Dentre cada 100 muçulmanos, cerca de 83 são sunitas, e cerca de 15
são xiitas. Os outros pertencem a vários grupos sectários, tão
diversos como os drusos, os muçulmanos negros, e os abangans, da
Indonésia, que misturam o islamismo com o budismo, o hinduísmo e
as religiões locais.
Uma das características da minoria xiita é
sua crença de que a religião e o Qur’an têm significados
esotéricos, ou ocultos. Mas foi na questão da sucessão que
realmente surgiu o cisma xiita. Os xiitas (palavra que significa
"partidários", com referência aos "partidários de
`Ali") apegam-se a uma doutrina chamada de legitimismo,
afirmando que o direito ao governo se restringe a `Ali, primo e
genro de Maomé, e aos descendentes de `Ali.
`Ali, e seus descendentes, eram imãs,
líderes dotados de autoridade espiritual absoluta. Existe desacordo
quanto ao número de imãs que existiu, mas o maior grupo xiita,
chamado o dos Doze, acredita que houve 12. Em 878, o 12.° imã
passou a "ocultar-se", quer dizer, desapareceu, depois de
prometer que voltaria no fim do mundo para estabelecer um governo
islâmico de justiça.
Os muçulmanos xiitas comemoram anualmente o
martírio de Husayn, neto de Maomé.
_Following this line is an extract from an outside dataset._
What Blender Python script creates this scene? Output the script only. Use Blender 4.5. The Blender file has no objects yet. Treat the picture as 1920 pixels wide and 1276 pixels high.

Comenta o autor Rahman:
"Alimentado desde a infância com as teatralizações
representativas deste evento, um muçulmano xiita provavelmente
ficará com profundo senso da tragédia e da injustiça que resultam
num ideal de martírio."
Evidências
de Desunião?
"A introdução da filosofia e da
lógica gregas no nono século", comenta The Columbia
History of the World (História
Universal de Columbia), "deu origem a uma distinta
filosofia islâmica (falsafa) que exerceu um impacto de longo
alcance sobre a perspectiva racionalística e teológica do Islã. .
. . Com o decorrer do tempo, o próprio Islã, como religião e como
meio de vida, passou por profundas mudanças que afetavam sua
unidade."
Por exemplo, o sufismo, o termo ocidental
para o misticismo islâmico, aflorou no oitavo e nono séculos, e
rapidamente se desenvolveu num movimento religioso de massa. Já no
século 12, eram bem disseminadas as ordens ou fraternidades
sufistas. O mosteiro sufista começou quase que a superar a mesquita
em importância. As práticas encontradas no sufismo incluem o
auto-hipnotismo induzido por técnicas de concentração ou danças
frenéticas, o entoar de fórmulas, a crença nos milagres, e a
adoração de santos.
Os sufistas transigiram quanto aos costumes
e as crenças locais. Os turcos retiveram suas práticas xamanistas,
os africanos seus curandeiros, os indianos seus santos e suas
deidades hinduístas e pré-hinduístas, e os indonésios — como
se expressa The New Encyclopædia Britannica
(Nova Enciclopédia Britânica) — seu "conceito mundial
pré-islâmico por baixo de uma camada superficial de práticas
islâmicas".
Um notável aparecimento sectário dos
tempos mais recentes é a religião Baha’i, que surgiu do islã
xiita, no Irã de meados do século 19. Outro é uma seita sunita
chamada de Ahmadiyah, que surgiu na Índia em meados do século 19,
quando Mirza Ghulam Ahmad, um profeta autoproclamado, professou ser
uma manifestação de Maomé, o Jesus retornado, e uma encarnação
do Críxena hindu. Ele ensinou que Jesus, depois de escapar da morte
no Gólgota, fugiu para a Índia, onde permaneceu ativo até a
morte, aos 120 anos.
Em seus comentários sobre o Qur’an, o
autor islâmico S. Abul A`la Maududi diz: "Na época da
revelação de Albácara [a surata citada no cabeçalho deste
artigo], toda sorte de hipócritas já tinham começado a
aparecer." Estes incluíam ‘muçulmanos’, munafiqin
(hipócritas). . . que estavam intelectualmente convencidos da
verdade do Islã, mas que não dispunham de suficiente coragem moral
para abandonar suas tradições anteriores".
Assim, desde o próprio início, muitos
seguidores evidentemente deixaram de submeter-se a Alá do modo como
Maomé tencionava. Mas outros o fizeram. Para enfrentar a ameaça
que estes representavam, a cristandade teve que se defender.